Sind Befundtatsachen und Zusatztatsachen in einem Gutachten zu erheben

Sind Befundtatsachen und Zusatztatsachen in einem Gutachten zu erheben? Die Senatsverwaltung für Justiz, Vielfalt und Antidiskriminierung in Berlin hat sich hiermit auf Anfrage eines Abgeordneten auseinandersetzen müssen (im Zusammenhang mit Anknüpfungstatsachen), also auch auch die Frage, ob Befundtatsachen und Zusatztatsachen zu berücksichtigten sind:

Befundtatsachen sind weitere tatsächliche Informationen, die aus der Sicht der/des Sachverständigen für das Gutachten relevant sind. Dafür kann die/der Sachverständige im Beweisbeschluss oder später durch das Gericht ermächtigt werden, Informationen bei Dritten einzuholen. Die Befundtatsachen und ihre Informationsquellen sind Bestandteil des Gutachtenauftrags und im Gutachten offenzulegen, um die Überprüfung zu ermöglichen.

Zusatztatsachen sind Informationen, die mit dem Gutachten in keinem Zusammenhang stehen und die Sachverständigen beiläufig bekannt geworden sind.

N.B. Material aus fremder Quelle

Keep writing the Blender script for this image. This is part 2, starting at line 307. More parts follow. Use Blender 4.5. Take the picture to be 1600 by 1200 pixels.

Hier kommt eine Schweigepflicht der Sachverständigen in Betracht.

Quelle: Abgeordnetenhaus Berlin, Drucksacke 19/12 429, Anfrage vom 24.06.2022, Antwort vom 15.07.2022

Die Anfrage des AfD-Abgeordneten Tommy Tabor basiert offenkundig auf meiner Arbeit. Dies ergibt sich aus dem Zitat der nichtveröffentlichten Entscheidung des OLG München, Familiensenate Augsburg, Az. 30 UF 232/15.

Diese Auffassung von mir wird auch von Salzgeber weitgehend geteilt (Josef Salzgeber, Familienpsychologische Gutachten, 8. Auflage 2024, Rn. 221 und 222).

Das bedeutet aber nicht, dass nicht recht oft gleichwohl auch GWG-Gutachter dies anders handhaben. Eltern sollten daher prüfen, ob sie Schweigepflichtsentbindungen erteilen oder diese ggf. später zurückziehen.

Die richterliche Unabhängigkeit und die Transparenz der Datenerhebung (und der erhobenen Dateninhalte!) bleibt zu schützen. Dies kann nur gelingen, wenn Befundtatsachen und Zusatztatsachen in einem Gutachten nicht durch den Gutachter erhoben werden, sondern durch das Gericht anzuordnen.